Appeal from the United States District Court for the Western District of Virginia, at Roanoke. James C. Turk, Chief District Judge. (CR-85-89; CA-89-974-R)

Gregory Kirk Bell, appellant pro se.

Karen Breeding Peters, Assistant United States Attorney, Roanoke, Va., for appellee.

W.D. Va.




Gregory Kirk Bell, a federal prisoner, brought this 28 U.S.C. § 2255 petition challenging his conviction for conspiracy to possess with intent to distribute cocaine and marijuana. He raised two claims before the district court. First, he alleged that he was denied his right to counsel of choice when his lead attorney became unavailable, leaving the attorney's associate to complete the trial. Second, he claimed that the introduction of certain evidence violated the double jeopardy clause.

Bell raised these same claims on the direct appeal of his conviction, and this Court found them to be without merit. United States v. Ryan, No. 86-5055 (4th Cir. Oct. 1, 1987) (unpublished), cert. denied, 487 U.S. 1218 (1988).

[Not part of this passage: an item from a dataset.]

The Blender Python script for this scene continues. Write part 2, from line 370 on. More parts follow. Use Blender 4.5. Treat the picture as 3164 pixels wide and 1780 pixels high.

Because Bell has had a full and fair opportunity to litigate these claims on direct appeal, and because there has been no intervening change in the law, he cannot raise them on collateral attack. Boeckenhaupt v. United States, 537 F.2d 1182 (4th Cir.), cert. denied, 429 U.S. 863 (1976). Therefore, we affirm the district court's denial of the petition. We dispense with oral argument because the facts and legal contentions are adequately presented in the materials before the Court and argument would not significantly aid the decisional process.